:: WRITTEN PROBLEM ::
Keep pictures out. Copy exactly the lines from the one containing "Reconstruct this image" to the one containing "return (s * (q - p), s * (q + p), z)", endpoints included.
#### RECORD EXTRACTS ####
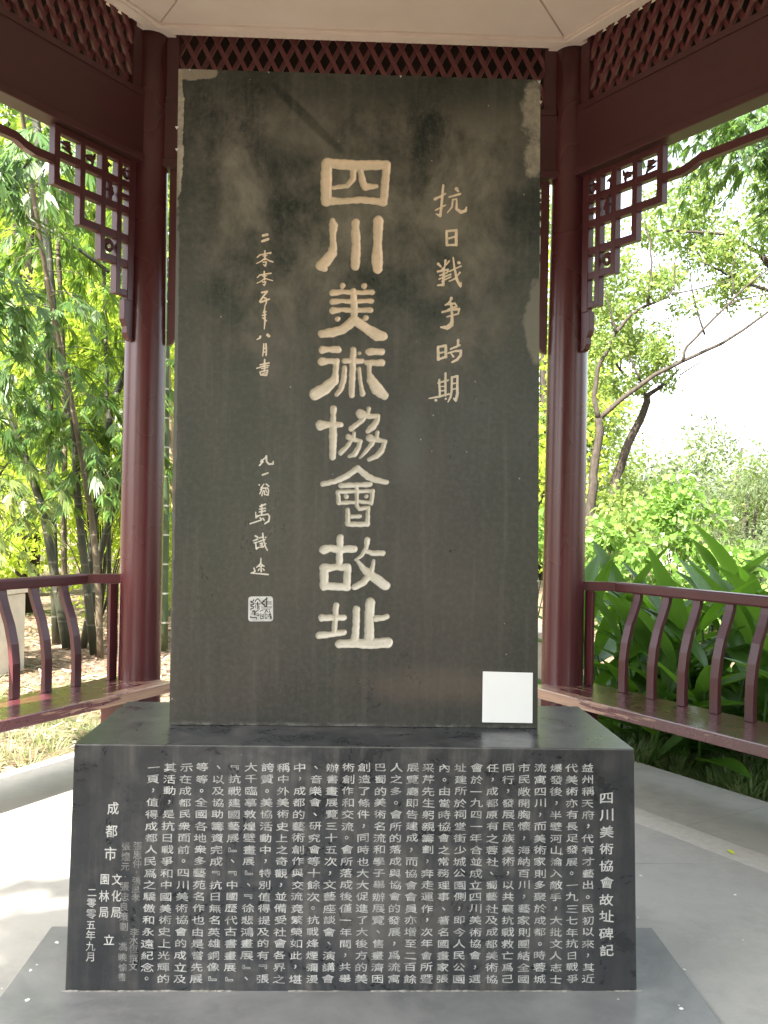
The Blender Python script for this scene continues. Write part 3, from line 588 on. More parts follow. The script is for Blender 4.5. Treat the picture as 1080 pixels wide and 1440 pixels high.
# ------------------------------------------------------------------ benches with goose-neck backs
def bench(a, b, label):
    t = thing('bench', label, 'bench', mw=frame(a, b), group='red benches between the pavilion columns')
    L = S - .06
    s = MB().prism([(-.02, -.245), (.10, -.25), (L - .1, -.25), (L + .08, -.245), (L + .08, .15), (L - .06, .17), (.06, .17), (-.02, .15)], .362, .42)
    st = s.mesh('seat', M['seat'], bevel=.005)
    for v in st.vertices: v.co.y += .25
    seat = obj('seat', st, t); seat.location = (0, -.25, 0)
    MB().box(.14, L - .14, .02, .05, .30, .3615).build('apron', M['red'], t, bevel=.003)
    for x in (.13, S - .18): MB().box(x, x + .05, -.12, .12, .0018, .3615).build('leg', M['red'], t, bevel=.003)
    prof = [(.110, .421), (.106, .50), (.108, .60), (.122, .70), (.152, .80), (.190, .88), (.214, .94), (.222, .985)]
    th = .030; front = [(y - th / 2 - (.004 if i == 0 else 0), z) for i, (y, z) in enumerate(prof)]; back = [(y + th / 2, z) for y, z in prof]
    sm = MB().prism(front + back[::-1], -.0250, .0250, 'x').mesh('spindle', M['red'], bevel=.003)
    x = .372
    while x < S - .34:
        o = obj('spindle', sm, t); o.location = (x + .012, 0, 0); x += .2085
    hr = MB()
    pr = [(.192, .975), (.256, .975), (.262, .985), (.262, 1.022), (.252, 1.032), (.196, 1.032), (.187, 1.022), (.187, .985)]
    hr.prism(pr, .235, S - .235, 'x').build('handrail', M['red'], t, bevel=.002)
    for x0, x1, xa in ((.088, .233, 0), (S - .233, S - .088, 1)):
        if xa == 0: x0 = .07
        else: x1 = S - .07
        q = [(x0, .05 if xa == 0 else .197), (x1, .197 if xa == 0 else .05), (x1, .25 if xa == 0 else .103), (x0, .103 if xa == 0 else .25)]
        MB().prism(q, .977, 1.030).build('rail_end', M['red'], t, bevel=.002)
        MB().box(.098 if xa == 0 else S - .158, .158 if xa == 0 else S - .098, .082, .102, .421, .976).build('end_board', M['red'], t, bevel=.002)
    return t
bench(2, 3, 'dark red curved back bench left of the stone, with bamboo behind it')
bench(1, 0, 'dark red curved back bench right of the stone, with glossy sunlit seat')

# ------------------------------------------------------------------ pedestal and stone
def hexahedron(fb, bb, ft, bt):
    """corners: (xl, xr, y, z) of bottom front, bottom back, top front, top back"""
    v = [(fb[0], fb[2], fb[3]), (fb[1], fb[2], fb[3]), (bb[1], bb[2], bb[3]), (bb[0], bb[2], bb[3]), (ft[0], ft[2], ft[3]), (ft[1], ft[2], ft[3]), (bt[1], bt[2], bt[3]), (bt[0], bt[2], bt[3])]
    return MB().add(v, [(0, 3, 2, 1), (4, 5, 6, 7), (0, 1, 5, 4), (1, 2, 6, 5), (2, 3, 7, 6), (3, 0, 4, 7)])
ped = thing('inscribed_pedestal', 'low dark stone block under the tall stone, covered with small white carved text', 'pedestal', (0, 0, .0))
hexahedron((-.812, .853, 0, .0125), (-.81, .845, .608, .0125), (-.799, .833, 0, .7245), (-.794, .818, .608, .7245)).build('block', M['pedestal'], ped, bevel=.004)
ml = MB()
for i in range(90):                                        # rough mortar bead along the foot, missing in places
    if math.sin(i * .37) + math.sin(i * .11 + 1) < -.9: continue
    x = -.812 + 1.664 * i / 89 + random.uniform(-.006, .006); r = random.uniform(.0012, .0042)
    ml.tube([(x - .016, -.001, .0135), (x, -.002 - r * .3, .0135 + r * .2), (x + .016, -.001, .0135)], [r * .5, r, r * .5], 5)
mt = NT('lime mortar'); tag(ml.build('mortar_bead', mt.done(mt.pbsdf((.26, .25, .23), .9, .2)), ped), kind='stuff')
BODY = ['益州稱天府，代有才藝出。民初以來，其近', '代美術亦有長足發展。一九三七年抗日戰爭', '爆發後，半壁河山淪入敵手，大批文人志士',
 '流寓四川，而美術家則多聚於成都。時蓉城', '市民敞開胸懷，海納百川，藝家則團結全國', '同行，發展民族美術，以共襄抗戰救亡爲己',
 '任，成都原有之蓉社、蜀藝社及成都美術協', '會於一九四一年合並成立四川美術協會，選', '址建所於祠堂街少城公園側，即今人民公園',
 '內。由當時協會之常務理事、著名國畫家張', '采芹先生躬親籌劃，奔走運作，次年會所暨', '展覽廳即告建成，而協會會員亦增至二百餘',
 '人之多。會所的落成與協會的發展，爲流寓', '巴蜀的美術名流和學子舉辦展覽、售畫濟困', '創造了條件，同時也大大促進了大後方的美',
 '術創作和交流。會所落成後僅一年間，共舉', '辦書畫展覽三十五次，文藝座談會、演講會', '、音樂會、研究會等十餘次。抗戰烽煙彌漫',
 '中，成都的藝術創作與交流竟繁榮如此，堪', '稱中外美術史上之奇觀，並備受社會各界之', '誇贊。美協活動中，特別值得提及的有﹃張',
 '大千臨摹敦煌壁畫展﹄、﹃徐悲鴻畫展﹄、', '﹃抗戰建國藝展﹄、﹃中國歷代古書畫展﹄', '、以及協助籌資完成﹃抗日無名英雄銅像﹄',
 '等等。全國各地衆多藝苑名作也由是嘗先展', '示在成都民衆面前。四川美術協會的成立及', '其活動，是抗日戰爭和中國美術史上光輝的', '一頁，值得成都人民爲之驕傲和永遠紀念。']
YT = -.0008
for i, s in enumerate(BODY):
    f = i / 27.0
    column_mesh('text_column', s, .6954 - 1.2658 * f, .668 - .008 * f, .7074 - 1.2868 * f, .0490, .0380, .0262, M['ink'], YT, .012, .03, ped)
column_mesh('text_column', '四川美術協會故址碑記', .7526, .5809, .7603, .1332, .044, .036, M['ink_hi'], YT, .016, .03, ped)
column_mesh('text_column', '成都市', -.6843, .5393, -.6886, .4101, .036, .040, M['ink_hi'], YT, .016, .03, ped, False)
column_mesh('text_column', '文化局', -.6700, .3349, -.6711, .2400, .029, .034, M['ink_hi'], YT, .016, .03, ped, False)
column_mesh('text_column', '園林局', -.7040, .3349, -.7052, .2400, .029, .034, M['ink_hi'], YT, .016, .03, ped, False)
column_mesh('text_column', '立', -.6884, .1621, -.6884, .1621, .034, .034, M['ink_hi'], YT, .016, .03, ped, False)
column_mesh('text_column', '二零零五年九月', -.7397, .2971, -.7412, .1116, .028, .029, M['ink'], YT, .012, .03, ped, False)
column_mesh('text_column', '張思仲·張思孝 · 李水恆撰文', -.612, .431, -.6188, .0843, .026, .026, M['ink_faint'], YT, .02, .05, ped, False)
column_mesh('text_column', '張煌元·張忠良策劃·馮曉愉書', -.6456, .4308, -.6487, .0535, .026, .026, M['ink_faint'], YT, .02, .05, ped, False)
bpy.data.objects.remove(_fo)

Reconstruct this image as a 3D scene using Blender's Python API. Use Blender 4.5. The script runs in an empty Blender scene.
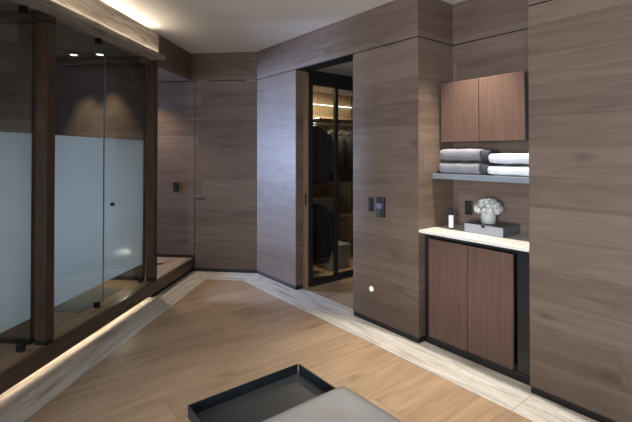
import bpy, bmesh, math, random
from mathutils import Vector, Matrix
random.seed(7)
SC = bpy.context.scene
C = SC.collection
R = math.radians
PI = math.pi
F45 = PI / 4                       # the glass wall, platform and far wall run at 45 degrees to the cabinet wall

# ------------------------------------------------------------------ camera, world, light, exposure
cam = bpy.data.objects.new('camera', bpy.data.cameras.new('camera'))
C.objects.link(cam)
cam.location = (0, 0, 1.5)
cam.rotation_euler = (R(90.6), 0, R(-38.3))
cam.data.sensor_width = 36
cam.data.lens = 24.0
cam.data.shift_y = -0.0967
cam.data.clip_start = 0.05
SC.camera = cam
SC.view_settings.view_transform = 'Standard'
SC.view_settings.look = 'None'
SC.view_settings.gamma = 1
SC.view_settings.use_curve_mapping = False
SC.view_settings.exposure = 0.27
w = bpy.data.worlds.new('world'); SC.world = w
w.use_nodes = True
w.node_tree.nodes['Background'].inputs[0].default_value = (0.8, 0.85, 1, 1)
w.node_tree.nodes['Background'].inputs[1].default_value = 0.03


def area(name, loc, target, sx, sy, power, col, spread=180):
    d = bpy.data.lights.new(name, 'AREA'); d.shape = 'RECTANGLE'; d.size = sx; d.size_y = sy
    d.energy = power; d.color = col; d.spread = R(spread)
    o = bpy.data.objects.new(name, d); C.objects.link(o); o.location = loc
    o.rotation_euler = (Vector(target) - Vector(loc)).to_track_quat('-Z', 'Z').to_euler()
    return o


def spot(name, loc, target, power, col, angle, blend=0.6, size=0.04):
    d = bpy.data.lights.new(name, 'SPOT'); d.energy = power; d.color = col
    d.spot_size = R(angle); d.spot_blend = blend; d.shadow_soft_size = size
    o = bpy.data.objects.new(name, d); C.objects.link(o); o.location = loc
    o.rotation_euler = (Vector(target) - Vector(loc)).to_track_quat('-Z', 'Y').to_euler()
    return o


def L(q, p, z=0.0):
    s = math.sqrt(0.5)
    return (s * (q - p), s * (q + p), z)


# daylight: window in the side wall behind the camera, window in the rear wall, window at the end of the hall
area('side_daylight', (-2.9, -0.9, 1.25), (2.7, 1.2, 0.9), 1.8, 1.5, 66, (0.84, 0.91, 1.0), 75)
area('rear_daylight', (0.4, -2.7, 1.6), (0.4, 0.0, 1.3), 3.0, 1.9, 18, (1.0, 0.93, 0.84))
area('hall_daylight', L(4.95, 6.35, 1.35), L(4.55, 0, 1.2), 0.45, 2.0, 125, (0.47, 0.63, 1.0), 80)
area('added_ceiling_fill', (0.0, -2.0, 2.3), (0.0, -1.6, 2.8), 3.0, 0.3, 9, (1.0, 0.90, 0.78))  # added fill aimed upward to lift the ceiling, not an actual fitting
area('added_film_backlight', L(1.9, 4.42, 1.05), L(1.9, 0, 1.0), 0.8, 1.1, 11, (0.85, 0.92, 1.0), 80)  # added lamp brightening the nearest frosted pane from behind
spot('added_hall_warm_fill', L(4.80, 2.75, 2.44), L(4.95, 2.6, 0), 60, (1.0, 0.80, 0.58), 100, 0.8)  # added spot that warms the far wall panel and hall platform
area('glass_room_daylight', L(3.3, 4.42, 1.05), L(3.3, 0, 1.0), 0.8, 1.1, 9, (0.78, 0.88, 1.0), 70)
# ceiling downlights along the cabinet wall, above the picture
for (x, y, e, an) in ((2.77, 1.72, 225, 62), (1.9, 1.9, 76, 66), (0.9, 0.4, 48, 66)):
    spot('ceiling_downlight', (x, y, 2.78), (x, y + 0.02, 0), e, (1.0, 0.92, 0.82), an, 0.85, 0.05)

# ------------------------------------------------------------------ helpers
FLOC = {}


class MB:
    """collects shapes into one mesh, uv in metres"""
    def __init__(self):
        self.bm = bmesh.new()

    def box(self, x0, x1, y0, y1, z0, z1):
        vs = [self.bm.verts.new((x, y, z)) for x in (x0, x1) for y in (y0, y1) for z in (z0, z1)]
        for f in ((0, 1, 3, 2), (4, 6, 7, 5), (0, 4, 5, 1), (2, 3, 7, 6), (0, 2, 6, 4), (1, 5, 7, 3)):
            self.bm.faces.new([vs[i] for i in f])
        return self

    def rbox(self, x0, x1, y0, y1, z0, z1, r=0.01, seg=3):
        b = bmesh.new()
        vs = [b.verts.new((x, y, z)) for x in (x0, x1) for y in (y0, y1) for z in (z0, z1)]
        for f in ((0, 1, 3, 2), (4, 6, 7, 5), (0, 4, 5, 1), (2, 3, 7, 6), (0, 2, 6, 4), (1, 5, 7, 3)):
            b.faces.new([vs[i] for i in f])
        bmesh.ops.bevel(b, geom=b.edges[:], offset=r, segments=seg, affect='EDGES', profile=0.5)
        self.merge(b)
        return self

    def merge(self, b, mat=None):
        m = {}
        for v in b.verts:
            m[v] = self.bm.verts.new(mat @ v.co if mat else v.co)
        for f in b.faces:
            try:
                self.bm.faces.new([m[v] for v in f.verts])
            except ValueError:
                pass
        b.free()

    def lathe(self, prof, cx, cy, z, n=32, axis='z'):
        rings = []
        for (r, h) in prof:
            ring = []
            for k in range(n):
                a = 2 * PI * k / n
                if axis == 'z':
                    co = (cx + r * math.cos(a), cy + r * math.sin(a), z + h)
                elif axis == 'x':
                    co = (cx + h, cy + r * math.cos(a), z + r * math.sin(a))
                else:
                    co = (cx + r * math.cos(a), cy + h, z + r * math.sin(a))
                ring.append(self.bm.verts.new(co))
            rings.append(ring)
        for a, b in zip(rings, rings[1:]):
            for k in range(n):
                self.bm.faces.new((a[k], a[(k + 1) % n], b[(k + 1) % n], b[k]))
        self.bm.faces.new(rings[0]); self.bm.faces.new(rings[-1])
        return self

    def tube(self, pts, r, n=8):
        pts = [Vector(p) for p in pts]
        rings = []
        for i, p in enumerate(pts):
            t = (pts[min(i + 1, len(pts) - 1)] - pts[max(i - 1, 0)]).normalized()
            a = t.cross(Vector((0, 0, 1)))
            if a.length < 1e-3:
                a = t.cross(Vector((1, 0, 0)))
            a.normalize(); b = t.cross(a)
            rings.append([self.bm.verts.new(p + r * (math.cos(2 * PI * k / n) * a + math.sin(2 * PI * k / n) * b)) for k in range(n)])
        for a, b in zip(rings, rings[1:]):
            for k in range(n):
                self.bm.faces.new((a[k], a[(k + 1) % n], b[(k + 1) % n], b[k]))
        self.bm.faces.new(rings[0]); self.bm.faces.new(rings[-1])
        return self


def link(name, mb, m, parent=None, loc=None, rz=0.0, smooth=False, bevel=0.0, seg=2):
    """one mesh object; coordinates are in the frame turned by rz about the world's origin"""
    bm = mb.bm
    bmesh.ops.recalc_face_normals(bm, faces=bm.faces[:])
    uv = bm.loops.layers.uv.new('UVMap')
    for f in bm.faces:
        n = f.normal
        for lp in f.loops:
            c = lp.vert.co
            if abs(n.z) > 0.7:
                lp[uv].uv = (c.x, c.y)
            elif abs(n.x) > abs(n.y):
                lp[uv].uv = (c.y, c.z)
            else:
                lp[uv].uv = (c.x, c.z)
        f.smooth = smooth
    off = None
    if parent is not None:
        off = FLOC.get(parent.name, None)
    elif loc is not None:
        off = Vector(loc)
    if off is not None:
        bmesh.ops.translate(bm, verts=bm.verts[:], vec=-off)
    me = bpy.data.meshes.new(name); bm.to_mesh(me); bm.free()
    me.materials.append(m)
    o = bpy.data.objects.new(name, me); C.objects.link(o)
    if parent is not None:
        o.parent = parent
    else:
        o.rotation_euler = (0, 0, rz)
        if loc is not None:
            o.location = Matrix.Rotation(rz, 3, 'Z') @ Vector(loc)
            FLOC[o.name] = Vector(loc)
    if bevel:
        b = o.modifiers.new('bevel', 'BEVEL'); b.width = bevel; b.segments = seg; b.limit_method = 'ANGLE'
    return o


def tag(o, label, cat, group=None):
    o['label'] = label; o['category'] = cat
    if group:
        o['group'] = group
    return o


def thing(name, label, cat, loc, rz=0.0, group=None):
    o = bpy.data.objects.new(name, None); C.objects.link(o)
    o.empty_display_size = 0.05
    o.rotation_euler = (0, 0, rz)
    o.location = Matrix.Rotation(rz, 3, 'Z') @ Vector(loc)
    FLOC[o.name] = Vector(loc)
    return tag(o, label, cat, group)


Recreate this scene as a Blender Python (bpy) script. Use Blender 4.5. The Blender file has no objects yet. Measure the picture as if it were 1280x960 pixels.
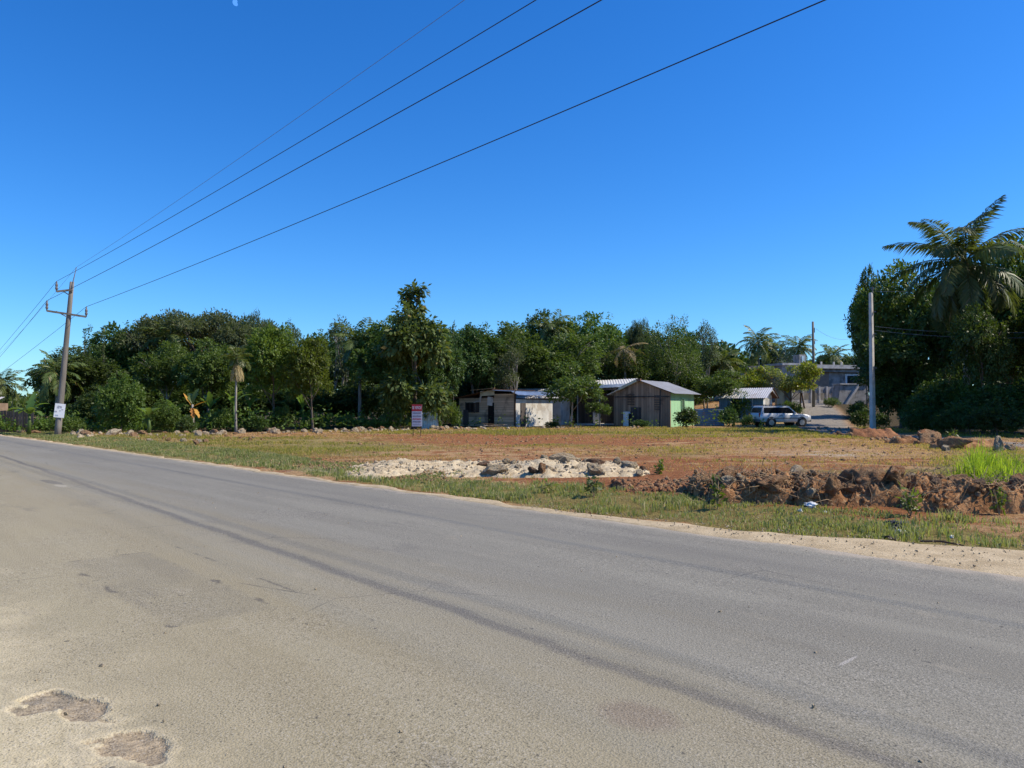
####
:: RESULT ::
Reconstruct this image as a 3D scene using Blender's Python API. Use Blender 4.5. The script runs in an empty Blender scene.
import bpy, bmesh, math, random
from mathutils import Vector, Matrix
random.seed(7)
SC = bpy.context.scene
C = SC.collection
R = math.radians
PI = math.pi
F45 = PI / 4                       # the glass wall, platform and far wall run at 45 degrees to the cabinet wall

# ------------------------------------------------------------------ camera, world, light, exposure
cam = bpy.data.objects.new('camera', bpy.data.cameras.new('camera'))
C.objects.link(cam)
cam.location = (0, 0, 1.5)
cam.rotation_euler = (R(90.6), 0, R(-38.3))
cam.data.sensor_width = 36
cam.data.lens = 24.0
cam.data.shift_y = -0.0967
cam.data.clip_start = 0.05
SC.camera = cam
SC.view_settings.view_transform = 'Standard'
SC.view_settings.look = 'None'
SC.view_settings.gamma = 1
SC.view_settings.use_curve_mapping = False
SC.view_settings.exposure = 0.27
w = bpy.data.worlds.new('world'); SC.world = w
w.use_nodes = True
w.node_tree.nodes['Background'].inputs[0].default_value = (0.8, 0.85, 1, 1)
w.node_tree.nodes['Background'].inputs[1].default_value = 0.03


def area(name, loc, target, sx, sy, power, col, spread=180):
    d = bpy.data.lights.new(name, 'AREA'); d.shape = 'RECTANGLE'; d.size = sx; d.size_y = sy
    d.energy = power; d.color = col; d.spread = R(spread)
    o = bpy.data.objects.new(name, d); C.objects.link(o); o.location = loc
    o.rotation_euler = (Vector(target) - Vector(loc)).to_track_quat('-Z', 'Z').to_euler()
    return o


def spot(name, loc, target, power, col, angle, blend=0.6, size=0.04):
    d = bpy.data.lights.new(name, 'SPOT'); d.energy = power; d.color = col
    d.spot_size = R(angle); d.spot_blend = blend; d.shadow_soft_size = size
    o = bpy.data.objects.new(name, d); C.objects.link(o); o.location = loc
    o.rotation_euler = (Vector(target) - Vector(loc)).to_track_quat('-Z', 'Y').to_euler()
    return o


def L(q, p, z=0.0):
    s = math.sqrt(0.5)
    return (s * (q - p), s * (q + p), z)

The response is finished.